In September of the same year, Rose Barry got her hand stuck in the train doors at Elstree and Borehamwood station and her pet dog, Jonty, was dragged to its death.

Borehamwood Times:

CCTV captured the moment Jonty became trapped between the door and the platform. Credit: PA

She put her bags and dog lead on the train as she began to board, but the doors started to close, leaving the animal and passenger on the platform.

The woman managed to pull herself free but the lead was still stuck and the dog was pulled along the ground when the train departed. The animal was found dead in a tunnel near the station.

A report into the accident found it happened because the train driver did not observe the passenger near the train, both before he decided to close the train doors and before he decided it was safe to depart from the station.
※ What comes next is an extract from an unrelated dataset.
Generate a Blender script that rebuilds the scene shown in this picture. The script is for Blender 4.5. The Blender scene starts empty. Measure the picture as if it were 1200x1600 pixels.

The way the door obstacle-detection system was designed meant a thin object, such as the dog's lead, could not be detected. As a result, the train was able to depart with the dog's lead trapped in the closed door, the report found. It was also found that the driver took a "very short time" for the final safety check and may have been down to a lack of concentration.

There was no defect detected in door management technology, the report found.

Head of safety at Govia Thameslink Railway, Mark Whitley, said last year: "This was a deeply upsetting incident and we are very sorry for the distress caused to the dog's owner.

"As well as informing the Rail Accident Investigation Branch when it happened, we launched our own investigation immediately and have already introduced new guidance to drivers about the optimum time needed before departing, in line with the Branch's recommendations."

An investigation by the RAIB into incidents on the rail network found many similar accidents involved a "mistaken assumption" by members of staff, including senior employees, that door control systems will always detect an object in the doors.

Investigators said in their report: "A recurrent theme in so many of our investigations is the mistaken assumption that door control systems will always detect the presence of an object.

"It is therefore disappointing that we continue to encounter train dispatchers [who can be drivers, guards or station staff] who believed that door safety systems would always prevent the train from moving if an object became trapped in the closed doors.

"Worryingly, this misconception is sometimes shared by more senior members of staff."

Simon French, chief inspector of rail accidents, said of today's report: "Since becoming operational in 2005, RAIB has published details of 447 investigations. These describe accidents and incidents of many different types, which have occurred across the whole spectrum of the railway and tramway industry, and throughout the UK.

"However, it is six categories of event, which together make up around 40 per cent of RAIB investigations, which are the focus of the first series of key learning documents. We believe the industry still needs to do more to fully address the factors we have highlighted."